Friday 29 October 2010

Some struggles

I perhaps over-use the word 'struggle' but most of the time that's how it feels. An up-hill-struggle from the moment I get out of bed in the morning. I do manage to do that - I make it to prayer nine out of ten weekdays at 7:30 - and I work my hardest to seem functional. As far as I know, none of the other students have any idea what goes on in my head, and although I haven't managed to control the self-harm in any meaningful way, I have hidden it from them.

The only problem has been the cleaning staff coming into my room. I suppose I didn't expect them to take any notice of my rubbish or whatever, but I must have done something to make it obvious because they took it to my tutor, who came to me.

I'm still reeling, feel like a teenager. It's been years since someone came to me and asked. And I feel terrible about it, but I think it keeps me safe in a funny sort of way and I need that right now.

Sunday 10 October 2010

Change of scene

Student at my university in academic dress (from Wikimedia)
I've moved from London to start a course at one of England's ancient universities. It's quite a change for me from being at one of the largest colleges of the University of London for several years. My college is really small, I think I have met all the students studying here over the last week, which is quite nice. Everyone seems to have a certain pride in the college as well as the university, and that is contagious.

One of the really interesting things for me is that the day is structured around a program of daily prayer and worship. If I want to, I can get up at 6:30 for meditation at 7, followed by Morning Prayer and Mass. I do have a faith, although it is pushed to the limit sometimes by the things that go on in my mind, and I am hoping that this structure will help me keep on top of things. It should help me to focus my mind on what really matters, as well as getting me up in the morning.

Having said that, I made the mistake of going to Mass this morning even though I wasn't feeling very well, and felt like a bit of an idiot because I sobbed my way through most of the service. It's somehow OK to do that at my home church, but I was very self-conscious today. Aside from the new environment and new people - none of whom know about the state of my mental health - the pews are arranged facing across the nave so that you feel like you're on display.

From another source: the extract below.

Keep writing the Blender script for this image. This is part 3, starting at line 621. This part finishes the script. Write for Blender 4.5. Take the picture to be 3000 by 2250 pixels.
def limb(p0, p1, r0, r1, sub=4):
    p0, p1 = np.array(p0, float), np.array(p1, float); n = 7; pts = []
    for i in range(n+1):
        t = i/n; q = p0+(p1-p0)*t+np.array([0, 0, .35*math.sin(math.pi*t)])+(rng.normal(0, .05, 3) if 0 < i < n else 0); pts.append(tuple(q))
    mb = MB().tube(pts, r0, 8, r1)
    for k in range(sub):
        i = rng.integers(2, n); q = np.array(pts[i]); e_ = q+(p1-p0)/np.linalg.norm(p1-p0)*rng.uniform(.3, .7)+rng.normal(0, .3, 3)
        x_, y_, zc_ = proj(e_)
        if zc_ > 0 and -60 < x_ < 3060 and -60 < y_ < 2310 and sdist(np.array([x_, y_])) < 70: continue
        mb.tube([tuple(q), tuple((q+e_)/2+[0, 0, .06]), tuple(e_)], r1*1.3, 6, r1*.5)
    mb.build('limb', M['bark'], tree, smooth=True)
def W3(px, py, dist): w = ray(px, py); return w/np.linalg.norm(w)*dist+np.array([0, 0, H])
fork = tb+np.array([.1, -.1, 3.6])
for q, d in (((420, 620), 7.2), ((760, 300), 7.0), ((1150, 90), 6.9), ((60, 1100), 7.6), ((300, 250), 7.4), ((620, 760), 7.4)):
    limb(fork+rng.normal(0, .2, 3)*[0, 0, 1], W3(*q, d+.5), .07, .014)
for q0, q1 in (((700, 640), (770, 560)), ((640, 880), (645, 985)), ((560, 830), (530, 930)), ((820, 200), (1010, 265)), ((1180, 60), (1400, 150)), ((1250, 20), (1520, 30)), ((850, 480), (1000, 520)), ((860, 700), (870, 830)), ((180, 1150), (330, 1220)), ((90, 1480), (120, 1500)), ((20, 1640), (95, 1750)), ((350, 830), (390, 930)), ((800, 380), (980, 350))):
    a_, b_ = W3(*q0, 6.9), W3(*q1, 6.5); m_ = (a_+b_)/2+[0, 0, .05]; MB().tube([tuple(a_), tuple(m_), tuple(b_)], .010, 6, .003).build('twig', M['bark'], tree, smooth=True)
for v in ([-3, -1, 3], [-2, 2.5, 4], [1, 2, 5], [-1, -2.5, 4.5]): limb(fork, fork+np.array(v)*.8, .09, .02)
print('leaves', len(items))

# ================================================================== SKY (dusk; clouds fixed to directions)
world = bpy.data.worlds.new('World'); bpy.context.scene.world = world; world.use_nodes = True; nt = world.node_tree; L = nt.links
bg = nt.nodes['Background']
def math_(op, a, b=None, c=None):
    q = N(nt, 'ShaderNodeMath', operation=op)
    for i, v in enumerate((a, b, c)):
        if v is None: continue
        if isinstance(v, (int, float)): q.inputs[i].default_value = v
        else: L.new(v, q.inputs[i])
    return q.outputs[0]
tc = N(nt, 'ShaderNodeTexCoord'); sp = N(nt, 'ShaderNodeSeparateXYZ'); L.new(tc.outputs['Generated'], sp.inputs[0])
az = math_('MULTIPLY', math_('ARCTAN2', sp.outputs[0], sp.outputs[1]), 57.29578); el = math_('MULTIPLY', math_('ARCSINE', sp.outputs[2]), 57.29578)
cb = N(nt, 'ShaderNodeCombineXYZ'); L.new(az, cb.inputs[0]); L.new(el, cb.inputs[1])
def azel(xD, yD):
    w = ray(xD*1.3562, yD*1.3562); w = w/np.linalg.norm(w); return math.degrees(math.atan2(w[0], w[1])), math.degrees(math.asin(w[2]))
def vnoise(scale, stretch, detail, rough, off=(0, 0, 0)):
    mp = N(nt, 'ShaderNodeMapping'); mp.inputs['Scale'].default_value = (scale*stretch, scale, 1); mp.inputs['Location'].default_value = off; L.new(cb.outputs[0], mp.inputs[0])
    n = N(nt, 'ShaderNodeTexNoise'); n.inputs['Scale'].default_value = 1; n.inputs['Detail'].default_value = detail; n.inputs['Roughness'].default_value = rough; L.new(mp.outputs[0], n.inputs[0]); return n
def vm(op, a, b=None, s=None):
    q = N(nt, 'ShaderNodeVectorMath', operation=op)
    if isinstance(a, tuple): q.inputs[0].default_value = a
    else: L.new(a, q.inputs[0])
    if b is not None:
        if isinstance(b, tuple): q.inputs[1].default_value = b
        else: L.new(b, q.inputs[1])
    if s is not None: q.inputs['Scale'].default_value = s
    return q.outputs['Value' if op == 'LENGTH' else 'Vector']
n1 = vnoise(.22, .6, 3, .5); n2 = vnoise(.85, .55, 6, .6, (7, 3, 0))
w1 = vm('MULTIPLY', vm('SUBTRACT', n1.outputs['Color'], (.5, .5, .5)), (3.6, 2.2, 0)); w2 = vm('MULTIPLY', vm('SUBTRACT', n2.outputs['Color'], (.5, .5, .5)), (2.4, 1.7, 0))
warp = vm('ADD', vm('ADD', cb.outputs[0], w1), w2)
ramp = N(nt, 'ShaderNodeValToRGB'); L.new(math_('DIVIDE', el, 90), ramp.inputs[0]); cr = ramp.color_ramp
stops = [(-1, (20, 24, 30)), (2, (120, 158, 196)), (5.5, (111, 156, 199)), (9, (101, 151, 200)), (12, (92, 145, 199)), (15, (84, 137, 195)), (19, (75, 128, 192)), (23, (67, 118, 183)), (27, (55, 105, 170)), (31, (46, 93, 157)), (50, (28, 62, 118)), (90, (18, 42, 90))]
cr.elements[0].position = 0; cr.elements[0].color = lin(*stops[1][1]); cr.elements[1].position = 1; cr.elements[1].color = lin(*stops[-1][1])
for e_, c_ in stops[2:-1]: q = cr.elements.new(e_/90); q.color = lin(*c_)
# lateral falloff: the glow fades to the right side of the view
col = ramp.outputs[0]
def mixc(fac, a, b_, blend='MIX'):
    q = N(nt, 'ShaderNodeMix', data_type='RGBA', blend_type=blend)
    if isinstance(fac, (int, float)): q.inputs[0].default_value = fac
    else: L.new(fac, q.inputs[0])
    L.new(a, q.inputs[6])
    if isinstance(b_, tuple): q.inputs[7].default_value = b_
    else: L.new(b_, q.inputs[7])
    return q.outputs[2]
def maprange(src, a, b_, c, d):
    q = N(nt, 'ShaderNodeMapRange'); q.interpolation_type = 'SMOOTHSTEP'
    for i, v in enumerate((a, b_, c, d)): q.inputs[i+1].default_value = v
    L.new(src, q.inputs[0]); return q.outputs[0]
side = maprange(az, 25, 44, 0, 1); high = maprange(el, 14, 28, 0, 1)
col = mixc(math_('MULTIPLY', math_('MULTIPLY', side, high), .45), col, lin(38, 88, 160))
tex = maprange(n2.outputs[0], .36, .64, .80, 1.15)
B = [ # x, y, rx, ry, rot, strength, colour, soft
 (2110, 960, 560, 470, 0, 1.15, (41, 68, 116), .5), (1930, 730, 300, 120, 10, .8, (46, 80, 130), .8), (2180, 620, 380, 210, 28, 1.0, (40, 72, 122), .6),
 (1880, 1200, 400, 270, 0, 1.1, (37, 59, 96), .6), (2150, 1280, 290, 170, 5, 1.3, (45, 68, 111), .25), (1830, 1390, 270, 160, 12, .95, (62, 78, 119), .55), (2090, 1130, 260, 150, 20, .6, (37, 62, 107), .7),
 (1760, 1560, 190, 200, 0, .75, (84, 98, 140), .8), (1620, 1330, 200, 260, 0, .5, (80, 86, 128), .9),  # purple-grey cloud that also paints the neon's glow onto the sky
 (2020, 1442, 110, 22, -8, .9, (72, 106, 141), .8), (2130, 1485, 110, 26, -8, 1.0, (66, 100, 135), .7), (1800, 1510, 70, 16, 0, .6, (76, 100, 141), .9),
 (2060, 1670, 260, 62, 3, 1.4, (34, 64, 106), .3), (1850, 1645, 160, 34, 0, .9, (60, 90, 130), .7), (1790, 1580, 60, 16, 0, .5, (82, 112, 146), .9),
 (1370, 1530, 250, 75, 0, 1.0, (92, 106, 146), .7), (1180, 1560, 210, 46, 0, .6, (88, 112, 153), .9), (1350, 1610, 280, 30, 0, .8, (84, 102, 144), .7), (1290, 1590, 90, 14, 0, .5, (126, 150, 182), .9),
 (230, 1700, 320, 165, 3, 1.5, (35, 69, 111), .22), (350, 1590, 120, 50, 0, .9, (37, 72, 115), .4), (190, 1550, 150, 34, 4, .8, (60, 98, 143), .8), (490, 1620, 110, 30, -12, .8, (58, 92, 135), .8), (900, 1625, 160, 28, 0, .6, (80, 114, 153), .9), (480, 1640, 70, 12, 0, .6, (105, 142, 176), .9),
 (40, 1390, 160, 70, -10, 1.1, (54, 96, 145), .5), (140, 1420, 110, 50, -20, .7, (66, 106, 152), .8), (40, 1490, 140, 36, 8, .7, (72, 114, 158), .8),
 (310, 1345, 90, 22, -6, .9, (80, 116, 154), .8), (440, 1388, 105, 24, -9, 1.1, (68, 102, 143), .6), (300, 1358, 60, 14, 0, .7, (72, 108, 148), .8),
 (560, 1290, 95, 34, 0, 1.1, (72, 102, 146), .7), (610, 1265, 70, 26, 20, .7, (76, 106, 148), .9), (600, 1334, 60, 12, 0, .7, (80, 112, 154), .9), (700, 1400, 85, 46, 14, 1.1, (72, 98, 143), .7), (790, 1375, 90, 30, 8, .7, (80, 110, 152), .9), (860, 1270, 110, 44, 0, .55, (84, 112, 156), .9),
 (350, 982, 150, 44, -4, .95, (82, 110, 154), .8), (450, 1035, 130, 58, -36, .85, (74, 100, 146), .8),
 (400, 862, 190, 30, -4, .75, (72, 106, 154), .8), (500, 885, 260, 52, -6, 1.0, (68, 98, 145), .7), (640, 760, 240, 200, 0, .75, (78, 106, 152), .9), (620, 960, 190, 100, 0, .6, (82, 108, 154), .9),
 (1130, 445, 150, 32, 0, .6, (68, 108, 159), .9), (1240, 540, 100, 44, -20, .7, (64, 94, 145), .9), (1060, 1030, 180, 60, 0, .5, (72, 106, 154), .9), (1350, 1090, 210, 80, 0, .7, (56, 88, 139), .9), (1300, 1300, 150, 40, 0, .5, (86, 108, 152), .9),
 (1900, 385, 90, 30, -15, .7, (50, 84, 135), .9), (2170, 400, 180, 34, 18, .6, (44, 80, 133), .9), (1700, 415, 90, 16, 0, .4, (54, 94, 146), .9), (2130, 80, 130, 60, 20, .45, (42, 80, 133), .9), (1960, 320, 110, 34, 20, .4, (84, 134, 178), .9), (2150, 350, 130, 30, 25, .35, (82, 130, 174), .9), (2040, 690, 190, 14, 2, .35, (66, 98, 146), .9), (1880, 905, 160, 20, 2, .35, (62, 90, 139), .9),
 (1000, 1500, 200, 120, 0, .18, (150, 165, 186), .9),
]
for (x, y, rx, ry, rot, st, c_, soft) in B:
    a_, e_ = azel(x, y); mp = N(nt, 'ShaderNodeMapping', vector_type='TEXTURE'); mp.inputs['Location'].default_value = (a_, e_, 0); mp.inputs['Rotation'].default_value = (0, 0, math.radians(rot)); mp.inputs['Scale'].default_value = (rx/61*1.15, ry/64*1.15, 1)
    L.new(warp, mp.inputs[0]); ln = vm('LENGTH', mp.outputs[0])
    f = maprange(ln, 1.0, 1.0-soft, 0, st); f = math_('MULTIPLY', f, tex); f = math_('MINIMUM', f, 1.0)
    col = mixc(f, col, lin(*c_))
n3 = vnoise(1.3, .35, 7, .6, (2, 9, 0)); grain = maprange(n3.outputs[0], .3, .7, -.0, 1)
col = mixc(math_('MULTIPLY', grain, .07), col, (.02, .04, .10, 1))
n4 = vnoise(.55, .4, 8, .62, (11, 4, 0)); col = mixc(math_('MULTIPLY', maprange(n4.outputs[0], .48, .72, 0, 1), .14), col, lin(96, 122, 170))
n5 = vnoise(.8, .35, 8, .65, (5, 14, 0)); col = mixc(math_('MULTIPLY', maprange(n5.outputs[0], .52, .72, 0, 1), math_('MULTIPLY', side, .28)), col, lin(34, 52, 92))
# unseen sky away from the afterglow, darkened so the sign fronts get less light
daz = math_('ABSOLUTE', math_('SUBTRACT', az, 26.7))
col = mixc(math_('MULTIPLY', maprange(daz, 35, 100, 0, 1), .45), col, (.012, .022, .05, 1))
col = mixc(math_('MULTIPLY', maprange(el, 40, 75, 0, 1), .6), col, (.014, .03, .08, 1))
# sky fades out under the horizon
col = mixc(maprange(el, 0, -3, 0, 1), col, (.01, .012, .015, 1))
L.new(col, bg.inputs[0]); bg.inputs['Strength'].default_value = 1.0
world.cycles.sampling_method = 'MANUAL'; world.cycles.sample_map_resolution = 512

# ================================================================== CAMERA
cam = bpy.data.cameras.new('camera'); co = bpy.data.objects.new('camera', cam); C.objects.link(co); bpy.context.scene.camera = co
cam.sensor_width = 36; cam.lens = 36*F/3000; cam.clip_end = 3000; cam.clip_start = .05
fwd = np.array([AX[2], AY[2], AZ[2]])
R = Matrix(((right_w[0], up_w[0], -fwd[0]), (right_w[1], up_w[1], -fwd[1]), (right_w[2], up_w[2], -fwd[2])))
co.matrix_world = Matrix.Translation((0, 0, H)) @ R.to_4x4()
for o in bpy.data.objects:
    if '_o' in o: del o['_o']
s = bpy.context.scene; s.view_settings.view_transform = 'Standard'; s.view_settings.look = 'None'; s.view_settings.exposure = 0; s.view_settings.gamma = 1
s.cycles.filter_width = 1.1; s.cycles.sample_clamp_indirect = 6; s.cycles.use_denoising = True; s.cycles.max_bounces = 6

So there are some challenges coming up. As well as the course, I have to try to stay well enough to stay here and complete. The course is entirely assessed by exams, and I am a terrible exam candidate, so I have two terms to get over my nerves in that department, too. Then there is the fact that I am under a new PCT*, who can't offer me the care I had in London. After the struggle I had to go to just to see someone at my local mental health team regularly, it feels like it's going to be quite hard work for a bit. Whether I stay well enough to complete is, therefore, still anyone's guess. Wish me luck!